The FBI’s high-profile announcement that over 400 people have been arrested since March in the sting dubbed “Operation Malicious Mortgage” helped underscore the scope of the criminal activity that was at the heart of the mortgage meltdown. About 150 agents have been working on some 1,300 mortgage fraud cases.

Sixty people were arrested on Wednesday alone in Chicago, Miami, Houston and a dozen other regions policed by the FBI.

A dozen people were arrested in the Atlanta area, accused of buying and selling condos at artificially inflated prices, according to NBC affiliate WXIA. The scheme allegedly involved an attorney, mortgage brokers, an appraiser and an IRS employee who posed as a fake buyer.

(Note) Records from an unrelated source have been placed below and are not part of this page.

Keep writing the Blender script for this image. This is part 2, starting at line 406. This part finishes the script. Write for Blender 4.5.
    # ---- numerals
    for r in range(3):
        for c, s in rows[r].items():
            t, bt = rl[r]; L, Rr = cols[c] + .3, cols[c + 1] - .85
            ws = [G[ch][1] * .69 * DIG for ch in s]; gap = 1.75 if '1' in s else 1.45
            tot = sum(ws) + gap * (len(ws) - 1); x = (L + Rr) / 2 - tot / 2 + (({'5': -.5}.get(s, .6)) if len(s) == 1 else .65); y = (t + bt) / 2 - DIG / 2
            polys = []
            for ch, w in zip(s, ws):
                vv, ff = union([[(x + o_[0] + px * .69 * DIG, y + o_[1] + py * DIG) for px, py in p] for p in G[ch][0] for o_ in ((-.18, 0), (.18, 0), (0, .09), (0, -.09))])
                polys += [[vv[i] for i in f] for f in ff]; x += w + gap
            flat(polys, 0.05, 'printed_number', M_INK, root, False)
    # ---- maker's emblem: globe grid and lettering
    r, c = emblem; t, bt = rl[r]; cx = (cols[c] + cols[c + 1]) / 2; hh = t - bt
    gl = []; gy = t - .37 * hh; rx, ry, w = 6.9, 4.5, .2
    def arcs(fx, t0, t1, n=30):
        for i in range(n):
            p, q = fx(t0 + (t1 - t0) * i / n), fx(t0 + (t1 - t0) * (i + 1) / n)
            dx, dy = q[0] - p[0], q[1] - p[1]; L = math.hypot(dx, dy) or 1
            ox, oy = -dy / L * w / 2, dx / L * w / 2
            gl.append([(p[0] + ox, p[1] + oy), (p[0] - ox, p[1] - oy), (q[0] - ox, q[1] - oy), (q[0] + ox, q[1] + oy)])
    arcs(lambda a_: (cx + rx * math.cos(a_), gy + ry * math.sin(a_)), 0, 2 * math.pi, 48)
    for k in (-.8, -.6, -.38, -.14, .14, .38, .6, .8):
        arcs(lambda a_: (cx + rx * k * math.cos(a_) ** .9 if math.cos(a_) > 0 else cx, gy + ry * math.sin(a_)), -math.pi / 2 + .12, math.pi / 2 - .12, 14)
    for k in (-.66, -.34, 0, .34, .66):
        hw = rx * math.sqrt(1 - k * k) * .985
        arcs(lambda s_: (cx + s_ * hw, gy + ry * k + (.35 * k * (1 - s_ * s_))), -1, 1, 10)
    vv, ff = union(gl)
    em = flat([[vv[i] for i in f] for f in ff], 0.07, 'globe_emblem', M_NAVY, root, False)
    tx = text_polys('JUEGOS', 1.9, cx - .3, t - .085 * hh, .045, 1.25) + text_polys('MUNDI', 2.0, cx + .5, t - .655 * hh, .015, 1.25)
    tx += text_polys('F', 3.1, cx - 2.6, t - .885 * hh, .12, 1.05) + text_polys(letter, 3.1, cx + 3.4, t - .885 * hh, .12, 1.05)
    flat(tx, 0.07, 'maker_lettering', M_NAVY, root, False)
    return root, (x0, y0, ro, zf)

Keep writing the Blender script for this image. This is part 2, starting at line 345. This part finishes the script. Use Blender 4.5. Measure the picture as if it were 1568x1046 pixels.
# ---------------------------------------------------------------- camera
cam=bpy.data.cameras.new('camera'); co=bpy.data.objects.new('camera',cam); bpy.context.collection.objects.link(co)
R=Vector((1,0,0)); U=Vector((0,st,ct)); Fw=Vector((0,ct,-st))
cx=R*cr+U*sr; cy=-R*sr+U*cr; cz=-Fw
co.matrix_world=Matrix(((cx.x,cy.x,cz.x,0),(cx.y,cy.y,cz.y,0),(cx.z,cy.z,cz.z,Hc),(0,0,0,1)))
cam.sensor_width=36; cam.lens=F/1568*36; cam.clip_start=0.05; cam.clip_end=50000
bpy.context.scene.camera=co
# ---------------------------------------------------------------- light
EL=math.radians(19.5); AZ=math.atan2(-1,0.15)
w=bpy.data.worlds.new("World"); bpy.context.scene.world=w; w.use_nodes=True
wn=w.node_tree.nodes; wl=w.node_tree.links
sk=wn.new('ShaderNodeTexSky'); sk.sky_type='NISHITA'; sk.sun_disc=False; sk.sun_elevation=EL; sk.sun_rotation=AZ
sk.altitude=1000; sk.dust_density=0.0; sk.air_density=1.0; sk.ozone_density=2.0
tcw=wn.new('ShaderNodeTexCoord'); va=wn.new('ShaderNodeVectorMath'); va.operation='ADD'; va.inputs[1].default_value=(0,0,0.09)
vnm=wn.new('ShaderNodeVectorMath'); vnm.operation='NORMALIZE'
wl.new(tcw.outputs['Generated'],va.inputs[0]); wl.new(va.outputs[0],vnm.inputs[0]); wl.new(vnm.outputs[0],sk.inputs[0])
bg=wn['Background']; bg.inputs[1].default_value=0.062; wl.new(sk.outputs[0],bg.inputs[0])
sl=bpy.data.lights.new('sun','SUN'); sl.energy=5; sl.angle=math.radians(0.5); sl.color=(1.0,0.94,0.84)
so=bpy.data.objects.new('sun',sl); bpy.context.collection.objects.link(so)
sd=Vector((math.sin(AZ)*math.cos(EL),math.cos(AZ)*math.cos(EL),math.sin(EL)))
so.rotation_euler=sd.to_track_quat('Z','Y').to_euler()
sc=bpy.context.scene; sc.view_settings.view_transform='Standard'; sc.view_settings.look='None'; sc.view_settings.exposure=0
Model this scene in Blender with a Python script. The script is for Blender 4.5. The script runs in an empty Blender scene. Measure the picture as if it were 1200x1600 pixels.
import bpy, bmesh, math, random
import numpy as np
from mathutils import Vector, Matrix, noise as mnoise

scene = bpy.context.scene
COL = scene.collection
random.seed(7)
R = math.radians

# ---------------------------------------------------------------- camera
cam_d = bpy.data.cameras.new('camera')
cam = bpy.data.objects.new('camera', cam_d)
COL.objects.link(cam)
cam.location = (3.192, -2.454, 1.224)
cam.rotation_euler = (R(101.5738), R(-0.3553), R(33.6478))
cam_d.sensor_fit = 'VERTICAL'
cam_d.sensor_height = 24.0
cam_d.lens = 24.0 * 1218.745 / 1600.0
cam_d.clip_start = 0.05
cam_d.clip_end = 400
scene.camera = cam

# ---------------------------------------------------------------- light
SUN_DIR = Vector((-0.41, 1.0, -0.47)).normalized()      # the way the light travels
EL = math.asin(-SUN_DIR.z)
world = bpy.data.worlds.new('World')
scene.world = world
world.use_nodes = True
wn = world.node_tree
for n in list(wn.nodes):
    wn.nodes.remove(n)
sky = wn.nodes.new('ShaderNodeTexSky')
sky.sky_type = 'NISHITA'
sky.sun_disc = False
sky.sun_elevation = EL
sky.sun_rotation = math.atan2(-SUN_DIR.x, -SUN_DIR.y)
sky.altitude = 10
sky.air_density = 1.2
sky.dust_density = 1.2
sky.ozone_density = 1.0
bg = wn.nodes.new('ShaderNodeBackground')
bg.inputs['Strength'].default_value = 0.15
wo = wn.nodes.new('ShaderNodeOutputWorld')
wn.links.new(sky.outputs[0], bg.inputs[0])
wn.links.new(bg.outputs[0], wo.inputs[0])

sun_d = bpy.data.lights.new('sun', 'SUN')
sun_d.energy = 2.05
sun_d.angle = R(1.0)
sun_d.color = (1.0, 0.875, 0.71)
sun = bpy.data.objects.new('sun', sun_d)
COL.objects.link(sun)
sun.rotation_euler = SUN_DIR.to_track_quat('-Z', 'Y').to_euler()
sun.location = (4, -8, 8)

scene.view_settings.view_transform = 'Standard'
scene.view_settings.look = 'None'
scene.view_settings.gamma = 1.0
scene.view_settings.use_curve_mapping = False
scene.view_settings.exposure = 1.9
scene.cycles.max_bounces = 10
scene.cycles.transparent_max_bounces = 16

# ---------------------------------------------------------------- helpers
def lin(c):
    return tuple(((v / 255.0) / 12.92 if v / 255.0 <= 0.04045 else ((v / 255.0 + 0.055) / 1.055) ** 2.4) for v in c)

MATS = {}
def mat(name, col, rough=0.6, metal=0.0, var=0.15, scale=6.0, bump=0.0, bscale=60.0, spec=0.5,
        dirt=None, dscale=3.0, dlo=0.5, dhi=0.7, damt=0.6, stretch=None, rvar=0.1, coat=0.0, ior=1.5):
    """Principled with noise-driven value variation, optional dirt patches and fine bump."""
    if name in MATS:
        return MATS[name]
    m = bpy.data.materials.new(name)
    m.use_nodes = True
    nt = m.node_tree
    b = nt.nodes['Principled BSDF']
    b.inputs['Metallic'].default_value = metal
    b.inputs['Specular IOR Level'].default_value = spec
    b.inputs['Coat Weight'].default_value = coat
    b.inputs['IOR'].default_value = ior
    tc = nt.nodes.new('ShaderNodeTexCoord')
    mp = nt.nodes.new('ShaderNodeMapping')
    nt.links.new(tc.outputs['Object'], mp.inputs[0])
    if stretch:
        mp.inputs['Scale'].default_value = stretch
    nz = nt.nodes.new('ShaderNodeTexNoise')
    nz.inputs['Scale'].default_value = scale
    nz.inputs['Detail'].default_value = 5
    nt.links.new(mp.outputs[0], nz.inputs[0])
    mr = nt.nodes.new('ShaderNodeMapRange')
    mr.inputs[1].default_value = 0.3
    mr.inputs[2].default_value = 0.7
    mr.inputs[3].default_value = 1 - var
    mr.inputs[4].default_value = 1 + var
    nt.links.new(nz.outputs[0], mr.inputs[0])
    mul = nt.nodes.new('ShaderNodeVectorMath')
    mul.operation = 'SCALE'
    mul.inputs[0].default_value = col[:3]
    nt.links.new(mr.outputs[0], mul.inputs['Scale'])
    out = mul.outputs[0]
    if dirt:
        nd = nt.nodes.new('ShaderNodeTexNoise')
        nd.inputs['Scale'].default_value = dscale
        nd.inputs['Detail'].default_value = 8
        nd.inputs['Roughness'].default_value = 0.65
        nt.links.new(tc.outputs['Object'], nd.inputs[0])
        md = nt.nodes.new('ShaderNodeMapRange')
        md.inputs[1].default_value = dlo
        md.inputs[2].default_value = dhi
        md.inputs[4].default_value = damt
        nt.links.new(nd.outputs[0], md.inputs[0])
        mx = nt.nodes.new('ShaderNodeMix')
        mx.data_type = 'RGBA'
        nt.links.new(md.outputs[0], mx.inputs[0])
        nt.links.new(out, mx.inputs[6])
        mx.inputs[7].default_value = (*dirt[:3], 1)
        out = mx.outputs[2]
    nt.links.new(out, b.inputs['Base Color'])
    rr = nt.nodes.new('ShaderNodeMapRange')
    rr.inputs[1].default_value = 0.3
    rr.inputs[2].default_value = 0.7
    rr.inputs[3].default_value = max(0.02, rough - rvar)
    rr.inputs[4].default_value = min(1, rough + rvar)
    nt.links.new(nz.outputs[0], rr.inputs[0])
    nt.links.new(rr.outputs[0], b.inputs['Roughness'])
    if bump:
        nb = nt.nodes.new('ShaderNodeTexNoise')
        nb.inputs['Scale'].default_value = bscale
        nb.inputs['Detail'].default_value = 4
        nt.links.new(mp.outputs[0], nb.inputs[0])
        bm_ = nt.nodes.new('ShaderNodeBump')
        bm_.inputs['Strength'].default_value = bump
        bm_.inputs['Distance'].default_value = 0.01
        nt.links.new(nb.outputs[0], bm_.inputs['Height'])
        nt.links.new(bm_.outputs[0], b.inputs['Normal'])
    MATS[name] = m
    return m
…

The group allegedly sold and resold many of the 144 units to one another, pocketing the cash and never paying on the loans. Renters who were also bilked had no idea their landlords weren’t making mortgage payments, prosecutor said.

“They don’t want money orders, they don’t want nothing — no type of money trail. They just ask for cash,” Blue Sky Condominiums resident Ben Winters said. “You pay it, and they leave.”

In Houston, six people were charged with defrauding banks and stealing $24 million, NBC affiliate KPRC reported. The ring worked by recruiting people with good credit to act as buyers in fraudulent mortgage deals, prosecutors said. The indictment alleges phony buyers were recruited to apply for loans to buy pricey condominiums in Houston and surrounding suburbs.

Prosecutors said a Maryland businessman bilked his customers out of their homes and their equity while they thought he was saving them from foreclosure. Television ads were used to target victims like Claretta Taylor, who told NBC affiliate WBAL of Baltimore she was suspicious but desperate.

“My gut feeling told me not to go ... but I was in a desperate situation. I needed help,” Taylor said.